I felt good about how the lesson went, especially Block 4. And then I got an email during lunch that an anonymous donor had paid for my dress down Fridays (it’s a dollar a week to our sunshine fund). Mr. F got one, too. We have no clue who did that for us, but it’s super nice.

During my prep, I marked the initial homework I collected in all my classes today (I always give a small assignment on day one because if it doesn’t get done I’ll know right away who’s going to struggle with work completion), and started reading one of the new books Mrs. T and I got about Afghanistan (I read all our new Africa books over the summer). I got about forty pages in before the afternoon bell. Woot.

Day One Hundred Six

Let me tell you about my friend Jonathan. I know the world is better for having him in it; he’s just one of those people. He’s so unconditionally good.

He’s also one of the few people I’ll admit is way smarter than I am. 

And, since he works for the AG down in Massachusetts, he was my guest speaker in APUSGOV this morning. It was amazing, but it almost didn’t happen. The flu is hitting hard, and it got Mr. W, who has everything I need (projector, camera, fancy admin passwords) to use Skype in our school. So I stole his tech and got him on the phone to tell me how to work it.

But then Skype wouldn’t work.

And, I mean, it’s ten minutes into class at that point, so I was a bit panicky. Sooooo I said “screw it” (not out loud), hung up with Mr. W, logged on Facebook (which I’m not supposed to do at work), and did a FB video call.

Forgiveness and permission, you guys…

And, yeah, it was amazing. I already told you Jonathan’s smart. He’s also thoughtful, and humble, and open, and he spoke to my students like he was speaking to his peers. A lot of them want to study law, and do the sort of things he does professionally, so it was such an important conversation for them to have. 

A couple of my ninth graders came in during that block to ask me questions- they’re in study hall- and I could see them listening in, being curious about what was going on. Maybe they’ll want to take the class as seniors.
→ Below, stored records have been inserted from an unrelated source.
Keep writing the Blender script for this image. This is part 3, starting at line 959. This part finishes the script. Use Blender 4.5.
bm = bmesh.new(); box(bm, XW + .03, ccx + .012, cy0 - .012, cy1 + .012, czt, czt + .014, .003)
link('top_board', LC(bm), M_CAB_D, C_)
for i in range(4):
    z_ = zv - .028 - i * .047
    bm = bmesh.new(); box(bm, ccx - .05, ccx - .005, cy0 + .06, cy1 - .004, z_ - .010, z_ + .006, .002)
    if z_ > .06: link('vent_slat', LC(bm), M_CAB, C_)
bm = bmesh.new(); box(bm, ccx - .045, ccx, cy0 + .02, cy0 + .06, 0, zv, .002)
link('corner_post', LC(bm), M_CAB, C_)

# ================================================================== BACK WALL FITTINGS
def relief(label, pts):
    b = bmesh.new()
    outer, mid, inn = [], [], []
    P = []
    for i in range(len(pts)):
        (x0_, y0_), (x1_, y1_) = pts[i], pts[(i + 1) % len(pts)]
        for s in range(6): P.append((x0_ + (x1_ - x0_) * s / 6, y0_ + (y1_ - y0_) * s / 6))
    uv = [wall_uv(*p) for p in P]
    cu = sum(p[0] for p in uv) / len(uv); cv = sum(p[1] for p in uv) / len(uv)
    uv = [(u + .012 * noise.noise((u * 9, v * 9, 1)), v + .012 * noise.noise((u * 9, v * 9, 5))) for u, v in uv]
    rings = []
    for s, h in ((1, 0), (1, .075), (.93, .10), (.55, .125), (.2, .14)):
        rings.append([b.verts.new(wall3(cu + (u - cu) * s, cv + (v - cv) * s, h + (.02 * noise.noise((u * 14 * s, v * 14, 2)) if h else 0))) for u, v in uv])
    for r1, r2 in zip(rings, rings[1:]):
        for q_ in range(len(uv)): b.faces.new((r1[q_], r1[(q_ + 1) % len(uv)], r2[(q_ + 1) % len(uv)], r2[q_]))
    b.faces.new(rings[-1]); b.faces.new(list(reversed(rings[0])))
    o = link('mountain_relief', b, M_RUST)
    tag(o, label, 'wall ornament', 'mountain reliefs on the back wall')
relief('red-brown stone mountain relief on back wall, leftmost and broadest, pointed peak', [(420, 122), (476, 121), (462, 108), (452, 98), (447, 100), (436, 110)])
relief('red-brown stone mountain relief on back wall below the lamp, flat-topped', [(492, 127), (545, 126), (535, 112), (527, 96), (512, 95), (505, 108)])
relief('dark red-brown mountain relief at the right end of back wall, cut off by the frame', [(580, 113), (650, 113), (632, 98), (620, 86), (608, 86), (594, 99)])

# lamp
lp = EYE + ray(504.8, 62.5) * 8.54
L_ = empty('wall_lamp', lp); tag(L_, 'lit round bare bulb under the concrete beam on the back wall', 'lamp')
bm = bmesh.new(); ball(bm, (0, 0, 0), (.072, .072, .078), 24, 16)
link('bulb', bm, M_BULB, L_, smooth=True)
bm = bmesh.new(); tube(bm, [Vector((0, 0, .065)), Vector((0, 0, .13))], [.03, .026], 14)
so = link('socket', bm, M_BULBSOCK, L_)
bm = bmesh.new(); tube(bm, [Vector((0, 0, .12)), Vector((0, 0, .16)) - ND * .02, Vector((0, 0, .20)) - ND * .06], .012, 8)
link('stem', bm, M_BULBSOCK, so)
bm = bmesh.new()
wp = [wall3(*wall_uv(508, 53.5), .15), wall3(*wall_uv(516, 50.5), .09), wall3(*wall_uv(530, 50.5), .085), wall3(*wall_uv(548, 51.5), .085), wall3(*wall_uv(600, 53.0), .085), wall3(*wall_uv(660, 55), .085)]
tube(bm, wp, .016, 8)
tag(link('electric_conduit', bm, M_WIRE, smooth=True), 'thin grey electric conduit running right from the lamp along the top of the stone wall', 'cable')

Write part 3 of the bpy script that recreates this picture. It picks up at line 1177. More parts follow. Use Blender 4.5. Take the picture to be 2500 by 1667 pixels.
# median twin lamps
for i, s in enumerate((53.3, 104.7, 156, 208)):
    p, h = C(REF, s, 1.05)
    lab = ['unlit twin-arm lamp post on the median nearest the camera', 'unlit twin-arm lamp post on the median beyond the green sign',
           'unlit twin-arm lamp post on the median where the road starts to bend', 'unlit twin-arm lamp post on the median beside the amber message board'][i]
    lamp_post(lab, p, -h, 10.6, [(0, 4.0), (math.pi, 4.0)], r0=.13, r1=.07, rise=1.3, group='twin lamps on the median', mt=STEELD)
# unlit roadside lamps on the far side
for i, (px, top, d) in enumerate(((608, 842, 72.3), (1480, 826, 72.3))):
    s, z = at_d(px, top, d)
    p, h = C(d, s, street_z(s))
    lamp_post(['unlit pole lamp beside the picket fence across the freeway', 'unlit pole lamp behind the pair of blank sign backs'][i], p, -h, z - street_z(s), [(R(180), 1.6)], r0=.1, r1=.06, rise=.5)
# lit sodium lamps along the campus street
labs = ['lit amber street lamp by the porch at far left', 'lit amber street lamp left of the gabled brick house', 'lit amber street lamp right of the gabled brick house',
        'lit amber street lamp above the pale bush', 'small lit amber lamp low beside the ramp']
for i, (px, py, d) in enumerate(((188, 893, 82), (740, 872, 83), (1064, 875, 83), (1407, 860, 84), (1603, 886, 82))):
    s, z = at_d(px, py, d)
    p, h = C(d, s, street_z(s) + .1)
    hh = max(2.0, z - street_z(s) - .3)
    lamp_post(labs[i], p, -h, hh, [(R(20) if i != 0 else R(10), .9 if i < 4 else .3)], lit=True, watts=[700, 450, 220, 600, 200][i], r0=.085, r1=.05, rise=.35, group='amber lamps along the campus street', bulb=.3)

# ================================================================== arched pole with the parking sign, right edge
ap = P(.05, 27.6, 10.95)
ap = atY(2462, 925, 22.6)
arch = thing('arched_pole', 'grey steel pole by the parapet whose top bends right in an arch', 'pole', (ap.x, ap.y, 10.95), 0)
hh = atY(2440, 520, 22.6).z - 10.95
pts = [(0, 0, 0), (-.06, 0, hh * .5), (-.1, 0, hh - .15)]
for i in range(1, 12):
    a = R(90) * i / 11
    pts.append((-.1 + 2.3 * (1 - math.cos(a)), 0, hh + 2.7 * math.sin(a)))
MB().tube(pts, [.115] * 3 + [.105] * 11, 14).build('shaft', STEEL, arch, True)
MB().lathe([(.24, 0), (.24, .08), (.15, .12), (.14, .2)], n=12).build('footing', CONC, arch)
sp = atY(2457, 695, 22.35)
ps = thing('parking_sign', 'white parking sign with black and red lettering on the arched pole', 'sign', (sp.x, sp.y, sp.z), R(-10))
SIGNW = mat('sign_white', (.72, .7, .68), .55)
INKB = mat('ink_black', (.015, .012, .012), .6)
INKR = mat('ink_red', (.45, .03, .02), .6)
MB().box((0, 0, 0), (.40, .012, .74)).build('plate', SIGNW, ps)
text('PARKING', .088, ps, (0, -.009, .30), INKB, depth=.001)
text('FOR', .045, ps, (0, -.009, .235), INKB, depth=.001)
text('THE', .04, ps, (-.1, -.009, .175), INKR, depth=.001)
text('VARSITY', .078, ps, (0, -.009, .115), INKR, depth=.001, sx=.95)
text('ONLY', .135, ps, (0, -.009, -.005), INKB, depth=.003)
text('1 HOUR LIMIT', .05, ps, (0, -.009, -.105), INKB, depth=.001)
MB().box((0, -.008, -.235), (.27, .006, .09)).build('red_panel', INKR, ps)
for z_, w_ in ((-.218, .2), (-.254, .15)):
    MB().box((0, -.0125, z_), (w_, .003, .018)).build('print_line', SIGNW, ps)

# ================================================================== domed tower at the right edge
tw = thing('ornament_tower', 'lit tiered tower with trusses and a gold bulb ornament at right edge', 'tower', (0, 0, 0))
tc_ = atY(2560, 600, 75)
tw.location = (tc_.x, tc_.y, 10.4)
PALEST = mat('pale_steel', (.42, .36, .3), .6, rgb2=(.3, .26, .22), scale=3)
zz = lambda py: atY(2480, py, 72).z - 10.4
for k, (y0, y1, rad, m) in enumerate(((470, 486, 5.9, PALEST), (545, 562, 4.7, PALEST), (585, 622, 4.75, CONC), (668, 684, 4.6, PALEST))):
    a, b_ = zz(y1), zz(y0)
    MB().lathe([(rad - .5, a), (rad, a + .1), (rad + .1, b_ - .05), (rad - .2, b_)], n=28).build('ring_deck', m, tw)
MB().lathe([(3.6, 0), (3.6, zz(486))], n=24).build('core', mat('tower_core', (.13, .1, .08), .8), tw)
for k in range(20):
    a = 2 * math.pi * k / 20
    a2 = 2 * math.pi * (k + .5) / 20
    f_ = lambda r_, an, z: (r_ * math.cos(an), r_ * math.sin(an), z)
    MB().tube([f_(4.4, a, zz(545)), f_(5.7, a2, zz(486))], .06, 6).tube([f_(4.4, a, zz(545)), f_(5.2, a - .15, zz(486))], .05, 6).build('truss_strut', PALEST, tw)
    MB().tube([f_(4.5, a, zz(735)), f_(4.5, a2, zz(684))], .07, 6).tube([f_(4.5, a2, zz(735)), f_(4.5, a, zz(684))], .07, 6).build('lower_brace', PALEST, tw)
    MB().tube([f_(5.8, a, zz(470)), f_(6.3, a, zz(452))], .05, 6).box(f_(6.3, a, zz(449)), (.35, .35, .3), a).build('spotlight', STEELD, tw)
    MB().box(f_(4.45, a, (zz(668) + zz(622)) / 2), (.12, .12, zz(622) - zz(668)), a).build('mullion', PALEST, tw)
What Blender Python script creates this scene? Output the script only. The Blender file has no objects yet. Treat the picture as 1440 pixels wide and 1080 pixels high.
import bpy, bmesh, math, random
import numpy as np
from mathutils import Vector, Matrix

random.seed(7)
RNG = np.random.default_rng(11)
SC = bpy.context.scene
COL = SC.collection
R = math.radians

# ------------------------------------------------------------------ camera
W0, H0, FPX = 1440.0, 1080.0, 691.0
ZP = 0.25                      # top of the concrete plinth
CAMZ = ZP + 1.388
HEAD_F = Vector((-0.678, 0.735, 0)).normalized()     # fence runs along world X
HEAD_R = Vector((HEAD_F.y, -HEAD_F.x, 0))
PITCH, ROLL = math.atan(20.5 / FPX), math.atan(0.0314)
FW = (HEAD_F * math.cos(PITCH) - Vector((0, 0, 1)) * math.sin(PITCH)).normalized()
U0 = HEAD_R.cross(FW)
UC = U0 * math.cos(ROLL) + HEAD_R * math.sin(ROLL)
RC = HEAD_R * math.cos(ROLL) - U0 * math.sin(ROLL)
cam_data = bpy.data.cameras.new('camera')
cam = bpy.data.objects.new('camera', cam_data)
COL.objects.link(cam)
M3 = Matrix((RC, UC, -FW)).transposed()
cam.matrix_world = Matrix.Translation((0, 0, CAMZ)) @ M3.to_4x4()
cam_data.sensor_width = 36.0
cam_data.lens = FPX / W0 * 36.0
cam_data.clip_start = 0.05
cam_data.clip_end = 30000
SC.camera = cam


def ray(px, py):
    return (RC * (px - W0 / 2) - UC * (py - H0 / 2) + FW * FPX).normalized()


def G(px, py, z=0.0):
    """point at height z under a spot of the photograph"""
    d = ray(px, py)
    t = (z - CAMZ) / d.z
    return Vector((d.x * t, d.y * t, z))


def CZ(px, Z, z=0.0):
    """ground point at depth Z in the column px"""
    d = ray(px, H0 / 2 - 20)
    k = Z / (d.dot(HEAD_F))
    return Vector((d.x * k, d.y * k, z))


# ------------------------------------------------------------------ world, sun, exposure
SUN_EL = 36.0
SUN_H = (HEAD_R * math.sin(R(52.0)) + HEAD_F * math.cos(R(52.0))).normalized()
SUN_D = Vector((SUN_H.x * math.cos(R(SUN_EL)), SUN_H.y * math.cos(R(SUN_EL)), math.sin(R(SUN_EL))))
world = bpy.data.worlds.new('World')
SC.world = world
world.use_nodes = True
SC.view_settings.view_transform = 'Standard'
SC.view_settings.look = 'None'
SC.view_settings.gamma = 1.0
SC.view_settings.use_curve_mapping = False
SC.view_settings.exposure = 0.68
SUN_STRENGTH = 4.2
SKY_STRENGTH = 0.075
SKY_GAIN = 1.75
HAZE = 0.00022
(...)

I certainly hope so!

My World classes went pretty well, too, though my Block 4 students struggled with the final part of the lesson (sharing what they’d learned with the rest of their group). They started out strong, but ended up falling off topic or having side conversations. And I get it; it’s Friday before a vacation (it’s a New England thing), almost lunch time, etc, etc… But I did issue a gentle reprimand and ask them to do better next time. Then I ended class by refocusing on the point: key issues in the Israeli-Palestinian Conflict.

I spent my prep time grading up a storm- got it all done!- and walked out with Mr. S and Mr. F as soon as it was time.

And now I’m on vacation! Woohoo!

Day Fifty-Eight

Student A: So, Miss M, there’s a chance Prince Harry’s kid could be POTUS and King of England. I don’t care how little the chance is. It’s still a chance.
Student B: They’re trying to retake the colonies!
Student A: Or we’re trying to annex Britain. That could be fun.
Student C: It’s a whole new kind of Brexit, Miss M!

My classes have been quite quotable lately, right? 

This bit of chatter happened after I was forced to scrap the bulk of my APUSGOV lesson because the video I’d planned to show abruptly vanished from the Internet. I jumped to the lesson I was going to do next class (because I’m no rookie, and I know I should always have a back-up plan), but I needed a moment to grab the right materials for it (specifically, my annotated copy of the Constitution), so I started class by mentioning this zany discussion that happened last night on Twitter and seeing what my students made of it. 

I mean, we were starting a new unit on government institutions, and that includes the presidency, so this was fine. 

And then I rallied! I passed back the tests they took last class, went over the tricky parts, and fielded any remaining questions as I’d originally planned to do. Then I handed out guides for the new unit, identified key due dates, and had them take a look at the Constitution. We read Article I aloud, and discussed some of the key clauses. It ended up taking the whole block, which is fine. It’s not what I’d thought I’d do today, but it worked as a basic intro to studying the legislative branch. 

So yay.

I did the same lesson in World that I did yesterday. The delivery was definitely better today, though. I was able to take questions without running out of time at the end, and it just felt more solid. 

So double yay.

A student was supposed to come by during my prep time to have me edit a paper, but he didn’t show up, so I caught up on my grading and polished my lecture notes for next World class. And then I went to a department meeting, which wasn’t too big. Mr. B wants us to look over some ELO proposals, and think about anything we might want to change for next year in the program of studies. 

I left the meeting as Mr. F finished up helping a student with geometry, so he and I walked out together. It was a gorgeous afternoon at that point- orange and pink sky- but so cold. I suspect lots of snow will be coming soon.